6 thoughts on “7 Books About New York City’s Drastic Economic Divide”

  1. Economic stratification is unavoidable in any society.
    The only variation is whether it arises naturally over time or enforced by corruption or military power. The soviets had it, the NorKoreans have it, the Chinese have it, even Malawi has it.

    Anybody pretending otherwise is either deluded or willfully lying.

    Even Brasilia has its slums, even though it was designed to make them impossible.
    https://www.bbc.com/news/magazine-20632277

    ———
    In part the problem with Brasilia is that in some ways it succeeded too well. Designed for about 500,000 people, the city now holds over 2.5 million. The apartment building complexes that communist-sympathising Niemeyer designed to house the rich and the poor, are now home to the rich and the rich.

    People living in Brasilia appreciate Niemeyer’s work but the city can be tough to live in. “It’s difficult as a pedestrian. It doesn’t always feel like it’s on a scale designed for humans,” says Lucy Jordan a journalist in Brasilia.

    “The poor have been shunted out to satellite cities, which range from proper well-built cities to something more like a shanty town. So the utopian ideal hasn’t exactly worked out with Brasilia.”
    ——

  2. Ancient Athens, the cradle of democracy, included an average of three or four slaves per household. Ditto for the Roman Empire, where slaves served in households, agriculture, mines, the military, manufacturing workshops, construction and a wide range of services within the city. As many as 1 in 3 of the population in Italy or 1 in 5 across the empire were slaves

    White slaves?

    • My understanding is that the Romans made slaves out of any racial or ethnic group they conquered without regard to race or place of origin. Roman battles along the Mediterranean coast yielded slaves who lived there. Ditto for inland Europe, the Balkans, etc. There were lots of Greek slaves.

      Members of opposing armies who surrendered or were captured were controlled by the commanding general of the victorious Roman army. He typically turned them over to auctioneers and received the proceeds from their sale. Sometimes, the general shared the proceeds with others in the army. At other times, he did not. Slave traders followed Roman armies on their campaigns for the express purpose of acquiring slaves to resell.

      • It wasn’t just the Romans in antiquity.
        The Ottomans practiced slavery until WWI, with strong emphasis on female slavery into the 20th. Slaves came from all over including the Balkans and Eastern Europe.

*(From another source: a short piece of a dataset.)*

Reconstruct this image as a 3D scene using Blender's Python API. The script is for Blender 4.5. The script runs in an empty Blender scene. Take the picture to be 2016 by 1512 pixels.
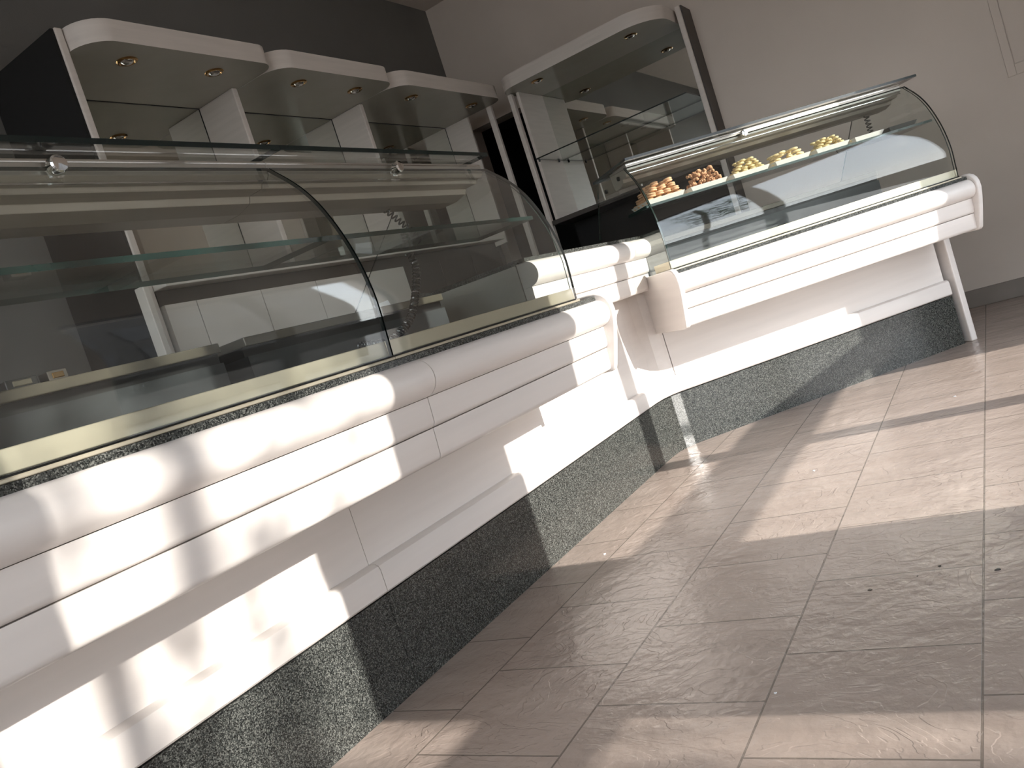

        https://en.m.wikipedia.org/wiki/Slavery_in_the_Ottoman_Empire

        It should be no surprise that eastern european women constitute a significant part of present day slavery the world over. The biggest practicioners of modern slavery are China, India, and the arab nations around the horn of africa, plus assorted regions in central africa.

        There are probably more slaves being exploited today than in any previous time in history.
        It just isn’t practiced as openly and it’s rarely called slavery but the “peculiar institution” is as prevalent as ever.

        And that isn’t including the modern offshoot called taxation, even when it adds up to over 100% of income.

        • Here’s a good summary:

          https://www.gfa.org/special-report/21st-century-slavery-human-trafficking/
          —–
          Around 10 million people are currently behind bars somewhere in the world. Some have yet to face trial, a few have been wrongly convicted, but most are prisoners for a crime they have committed.

          Meanwhile, four times as many people are being held against their will because of a crime committed against them—they are part of the global slave population estimated to be more than 40 million.

          That number is higher than the entire population of Canada. Many of these victims are literally kept under lock and key, while others are effectively imprisoned by coercion, manipulation and extortion.

          Slavery may long have been officially outlawed, but difficult though it may be to believe, numerically there are more slaves today than at any time in history.

          Source highly recommended, and not just as story fodder.